Photoactive nanomaterials enabled integrated photo-rechargeable batteries.

The research interest in energy storage systems ( batteries and capacitors) has been increasing over the last years. The rising need for electricity storage and overcoming the intermittent nature of renewable energy sources have been potent drivers of this increase. Solar energy is the most abundant renewable energy source. Thus, the combination of photovoltaic devices with energy storing systems has been pursued as a novel approach in applications such as electric vehicles and smart grids. Among all the possible configurations, the "direct" incorporation of photoactive materials in the storing devices is most attractive because it will enhance efficiency and reduce volume/weight compared to conventional systems comprised two individual devices. By generating and storing electricity in a singular device, integrated photo-rechargeable batteries offer a promising solution by directly storing electricity generated by sunlight during the day and reversibly releasing it at night time. They hold a sizable potential for future commercialization. This review highlights cutting-edge photoactive nanomaterials serving as photoelectrodes in integrated photobatteries.
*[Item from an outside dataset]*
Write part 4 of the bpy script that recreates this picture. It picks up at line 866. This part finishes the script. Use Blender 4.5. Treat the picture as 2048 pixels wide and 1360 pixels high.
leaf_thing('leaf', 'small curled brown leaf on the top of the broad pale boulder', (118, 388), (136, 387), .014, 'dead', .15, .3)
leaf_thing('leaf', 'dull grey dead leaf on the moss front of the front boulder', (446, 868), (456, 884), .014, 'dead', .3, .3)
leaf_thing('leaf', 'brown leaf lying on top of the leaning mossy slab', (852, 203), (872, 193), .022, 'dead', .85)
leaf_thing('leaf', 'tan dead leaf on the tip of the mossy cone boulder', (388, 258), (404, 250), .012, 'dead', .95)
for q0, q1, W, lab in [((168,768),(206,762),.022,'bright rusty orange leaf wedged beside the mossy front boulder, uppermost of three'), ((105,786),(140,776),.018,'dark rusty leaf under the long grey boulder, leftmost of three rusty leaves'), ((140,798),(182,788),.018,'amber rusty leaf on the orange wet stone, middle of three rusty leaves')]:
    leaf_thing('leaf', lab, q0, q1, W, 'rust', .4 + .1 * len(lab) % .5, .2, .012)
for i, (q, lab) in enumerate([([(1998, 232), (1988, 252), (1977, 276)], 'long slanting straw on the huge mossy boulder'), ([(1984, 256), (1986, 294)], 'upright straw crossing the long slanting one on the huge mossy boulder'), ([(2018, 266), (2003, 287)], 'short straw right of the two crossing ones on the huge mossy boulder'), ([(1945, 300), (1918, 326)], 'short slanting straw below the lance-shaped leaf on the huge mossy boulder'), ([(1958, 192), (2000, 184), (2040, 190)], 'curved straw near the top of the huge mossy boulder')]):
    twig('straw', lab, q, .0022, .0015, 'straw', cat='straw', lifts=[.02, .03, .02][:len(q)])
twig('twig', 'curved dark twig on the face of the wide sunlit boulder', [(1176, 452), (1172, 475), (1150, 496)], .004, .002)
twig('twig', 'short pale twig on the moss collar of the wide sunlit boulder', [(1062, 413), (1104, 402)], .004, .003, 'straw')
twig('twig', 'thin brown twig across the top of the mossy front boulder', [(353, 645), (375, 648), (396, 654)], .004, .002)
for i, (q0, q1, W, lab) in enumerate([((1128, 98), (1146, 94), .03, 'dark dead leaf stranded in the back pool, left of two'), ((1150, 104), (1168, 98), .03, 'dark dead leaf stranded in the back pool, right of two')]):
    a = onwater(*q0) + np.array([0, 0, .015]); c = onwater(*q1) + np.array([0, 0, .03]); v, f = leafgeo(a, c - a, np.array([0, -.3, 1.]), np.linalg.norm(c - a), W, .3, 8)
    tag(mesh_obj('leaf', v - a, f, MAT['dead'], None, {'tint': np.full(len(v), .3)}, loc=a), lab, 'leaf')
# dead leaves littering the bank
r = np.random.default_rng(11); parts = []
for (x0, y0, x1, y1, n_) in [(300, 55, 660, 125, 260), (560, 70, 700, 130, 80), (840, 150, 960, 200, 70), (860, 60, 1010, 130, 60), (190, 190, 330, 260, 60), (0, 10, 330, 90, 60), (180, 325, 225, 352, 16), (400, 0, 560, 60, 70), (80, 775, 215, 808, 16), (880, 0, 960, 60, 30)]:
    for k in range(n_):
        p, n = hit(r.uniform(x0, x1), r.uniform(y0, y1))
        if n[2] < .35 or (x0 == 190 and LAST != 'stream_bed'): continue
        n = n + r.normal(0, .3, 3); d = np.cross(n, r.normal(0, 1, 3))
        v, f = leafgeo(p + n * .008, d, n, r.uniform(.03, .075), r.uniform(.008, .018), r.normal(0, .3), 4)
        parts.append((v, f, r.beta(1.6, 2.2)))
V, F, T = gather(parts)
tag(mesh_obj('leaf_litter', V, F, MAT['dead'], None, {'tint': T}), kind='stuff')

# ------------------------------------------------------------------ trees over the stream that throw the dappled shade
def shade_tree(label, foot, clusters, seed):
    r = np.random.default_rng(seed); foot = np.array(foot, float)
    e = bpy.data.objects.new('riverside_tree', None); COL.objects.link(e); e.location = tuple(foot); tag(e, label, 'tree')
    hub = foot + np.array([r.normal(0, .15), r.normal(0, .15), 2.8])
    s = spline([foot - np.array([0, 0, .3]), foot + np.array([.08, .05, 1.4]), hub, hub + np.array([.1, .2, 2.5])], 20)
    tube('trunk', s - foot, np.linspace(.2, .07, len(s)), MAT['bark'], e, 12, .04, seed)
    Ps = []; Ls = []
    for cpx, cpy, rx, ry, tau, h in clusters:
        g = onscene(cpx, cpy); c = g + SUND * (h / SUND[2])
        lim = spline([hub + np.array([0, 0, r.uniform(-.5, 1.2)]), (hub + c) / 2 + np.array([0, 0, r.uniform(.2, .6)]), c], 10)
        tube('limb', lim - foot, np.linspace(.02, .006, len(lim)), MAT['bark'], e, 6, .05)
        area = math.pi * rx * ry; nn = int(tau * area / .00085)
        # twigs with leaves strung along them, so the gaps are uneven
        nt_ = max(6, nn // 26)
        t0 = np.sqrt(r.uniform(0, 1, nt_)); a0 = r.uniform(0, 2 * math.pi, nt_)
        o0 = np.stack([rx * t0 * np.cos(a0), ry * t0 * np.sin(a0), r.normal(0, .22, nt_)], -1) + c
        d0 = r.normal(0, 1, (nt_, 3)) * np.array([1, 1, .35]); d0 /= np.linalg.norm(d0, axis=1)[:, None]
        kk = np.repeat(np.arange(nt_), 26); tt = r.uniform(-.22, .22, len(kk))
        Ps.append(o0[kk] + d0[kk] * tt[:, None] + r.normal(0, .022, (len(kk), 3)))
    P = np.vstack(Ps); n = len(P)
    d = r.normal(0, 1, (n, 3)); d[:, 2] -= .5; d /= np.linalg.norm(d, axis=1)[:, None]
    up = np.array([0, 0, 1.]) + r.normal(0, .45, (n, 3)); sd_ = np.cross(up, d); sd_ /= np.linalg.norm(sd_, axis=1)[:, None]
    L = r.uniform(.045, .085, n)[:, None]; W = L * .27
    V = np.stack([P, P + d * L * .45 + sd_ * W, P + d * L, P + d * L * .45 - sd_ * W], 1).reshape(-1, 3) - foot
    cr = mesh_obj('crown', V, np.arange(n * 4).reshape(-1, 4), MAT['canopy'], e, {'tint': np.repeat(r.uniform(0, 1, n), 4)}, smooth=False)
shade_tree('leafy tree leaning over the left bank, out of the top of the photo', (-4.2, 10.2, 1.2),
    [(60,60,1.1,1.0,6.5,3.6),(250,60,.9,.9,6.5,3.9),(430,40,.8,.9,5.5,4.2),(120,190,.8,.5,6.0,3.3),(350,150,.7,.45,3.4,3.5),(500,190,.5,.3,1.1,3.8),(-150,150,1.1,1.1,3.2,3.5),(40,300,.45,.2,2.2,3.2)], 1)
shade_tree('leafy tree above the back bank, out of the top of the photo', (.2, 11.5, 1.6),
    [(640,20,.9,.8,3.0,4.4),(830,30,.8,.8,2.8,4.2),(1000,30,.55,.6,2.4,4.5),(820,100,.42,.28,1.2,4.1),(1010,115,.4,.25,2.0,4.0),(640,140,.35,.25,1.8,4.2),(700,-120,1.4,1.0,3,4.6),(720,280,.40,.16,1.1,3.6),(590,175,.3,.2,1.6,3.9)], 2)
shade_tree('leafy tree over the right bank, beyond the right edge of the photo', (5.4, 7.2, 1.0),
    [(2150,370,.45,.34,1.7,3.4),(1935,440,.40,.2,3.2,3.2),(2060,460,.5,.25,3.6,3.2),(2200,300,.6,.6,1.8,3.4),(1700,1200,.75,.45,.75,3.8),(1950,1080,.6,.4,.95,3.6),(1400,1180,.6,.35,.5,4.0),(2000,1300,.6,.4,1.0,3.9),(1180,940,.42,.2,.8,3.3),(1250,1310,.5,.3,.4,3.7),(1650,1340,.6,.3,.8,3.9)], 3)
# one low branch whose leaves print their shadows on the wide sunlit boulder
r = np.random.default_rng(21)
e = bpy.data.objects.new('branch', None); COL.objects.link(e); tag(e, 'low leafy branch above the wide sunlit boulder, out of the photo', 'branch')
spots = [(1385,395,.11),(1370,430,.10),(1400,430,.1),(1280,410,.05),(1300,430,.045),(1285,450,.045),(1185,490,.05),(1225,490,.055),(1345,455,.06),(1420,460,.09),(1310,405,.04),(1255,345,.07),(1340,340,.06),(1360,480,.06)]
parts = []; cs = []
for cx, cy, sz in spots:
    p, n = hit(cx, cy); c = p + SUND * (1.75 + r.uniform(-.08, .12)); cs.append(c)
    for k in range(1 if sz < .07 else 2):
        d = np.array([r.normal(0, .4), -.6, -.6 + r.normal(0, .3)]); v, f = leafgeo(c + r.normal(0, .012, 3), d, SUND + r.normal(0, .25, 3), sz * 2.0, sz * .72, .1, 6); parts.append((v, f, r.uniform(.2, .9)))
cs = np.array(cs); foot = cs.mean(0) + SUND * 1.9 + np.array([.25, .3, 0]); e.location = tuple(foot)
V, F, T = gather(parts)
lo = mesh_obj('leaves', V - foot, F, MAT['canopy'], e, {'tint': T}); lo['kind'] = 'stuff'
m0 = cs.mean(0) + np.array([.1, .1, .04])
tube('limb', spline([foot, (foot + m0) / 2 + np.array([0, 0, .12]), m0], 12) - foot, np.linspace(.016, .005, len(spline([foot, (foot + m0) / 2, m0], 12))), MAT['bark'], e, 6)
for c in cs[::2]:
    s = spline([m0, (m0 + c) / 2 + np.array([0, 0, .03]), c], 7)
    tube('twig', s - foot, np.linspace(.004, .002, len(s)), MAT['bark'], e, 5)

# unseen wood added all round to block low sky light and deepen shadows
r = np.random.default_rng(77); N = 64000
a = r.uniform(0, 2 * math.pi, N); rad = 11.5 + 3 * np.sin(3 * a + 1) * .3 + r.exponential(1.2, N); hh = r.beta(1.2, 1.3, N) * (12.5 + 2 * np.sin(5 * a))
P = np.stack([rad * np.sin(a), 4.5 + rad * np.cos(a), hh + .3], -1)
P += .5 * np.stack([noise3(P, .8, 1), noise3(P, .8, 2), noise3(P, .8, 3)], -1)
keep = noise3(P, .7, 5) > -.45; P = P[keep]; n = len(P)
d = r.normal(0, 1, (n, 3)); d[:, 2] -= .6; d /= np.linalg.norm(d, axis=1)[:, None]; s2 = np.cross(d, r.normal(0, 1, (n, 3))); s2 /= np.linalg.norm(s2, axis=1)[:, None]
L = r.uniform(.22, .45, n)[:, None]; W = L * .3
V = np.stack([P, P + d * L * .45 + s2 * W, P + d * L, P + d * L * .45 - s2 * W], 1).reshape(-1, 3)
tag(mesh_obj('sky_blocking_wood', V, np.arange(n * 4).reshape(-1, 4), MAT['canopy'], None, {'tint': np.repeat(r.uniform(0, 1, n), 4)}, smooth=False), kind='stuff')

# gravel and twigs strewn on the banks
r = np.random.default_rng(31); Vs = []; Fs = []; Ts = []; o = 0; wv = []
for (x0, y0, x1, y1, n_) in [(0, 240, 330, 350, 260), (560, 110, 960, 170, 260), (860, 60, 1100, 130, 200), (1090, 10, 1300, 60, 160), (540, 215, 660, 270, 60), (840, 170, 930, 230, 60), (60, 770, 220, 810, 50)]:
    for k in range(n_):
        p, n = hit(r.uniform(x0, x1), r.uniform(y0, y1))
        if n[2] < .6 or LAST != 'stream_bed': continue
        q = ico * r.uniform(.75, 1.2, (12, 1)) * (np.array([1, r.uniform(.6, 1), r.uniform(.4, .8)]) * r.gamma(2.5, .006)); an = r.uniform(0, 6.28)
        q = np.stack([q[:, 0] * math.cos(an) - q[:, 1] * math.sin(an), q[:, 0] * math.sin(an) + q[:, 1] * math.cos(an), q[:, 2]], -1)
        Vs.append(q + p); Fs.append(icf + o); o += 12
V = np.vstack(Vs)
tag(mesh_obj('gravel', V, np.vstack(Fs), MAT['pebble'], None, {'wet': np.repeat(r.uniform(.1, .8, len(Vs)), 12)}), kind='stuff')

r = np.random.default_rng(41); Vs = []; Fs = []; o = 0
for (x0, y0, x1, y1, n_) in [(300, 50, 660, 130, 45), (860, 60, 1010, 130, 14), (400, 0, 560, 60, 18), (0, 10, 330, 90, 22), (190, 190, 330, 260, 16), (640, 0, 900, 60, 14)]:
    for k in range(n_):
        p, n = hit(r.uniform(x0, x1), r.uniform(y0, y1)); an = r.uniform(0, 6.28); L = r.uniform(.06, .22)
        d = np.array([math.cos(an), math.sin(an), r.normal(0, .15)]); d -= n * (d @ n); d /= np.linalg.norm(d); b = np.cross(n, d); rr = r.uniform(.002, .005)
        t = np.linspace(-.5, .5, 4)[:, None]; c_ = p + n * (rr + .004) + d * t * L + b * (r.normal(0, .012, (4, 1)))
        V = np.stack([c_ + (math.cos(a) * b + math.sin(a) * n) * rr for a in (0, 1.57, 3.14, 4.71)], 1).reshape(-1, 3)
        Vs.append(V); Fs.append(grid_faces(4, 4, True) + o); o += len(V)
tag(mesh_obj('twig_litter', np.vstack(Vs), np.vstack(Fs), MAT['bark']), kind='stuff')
The importance and influence of their structure and morphology and relevant photocatalytic mechanisms will be focal points, being strong influencers of device performance. Different architecture designs and working principles are also included. Finally, challenges and limitations are discussed with the aim of providing an outlook for further improving the performance of integrated devices. We hope this up-to-date, in-depth review will act as a guide and attract more researchers to this new, challenging field, which has a bright application prospect.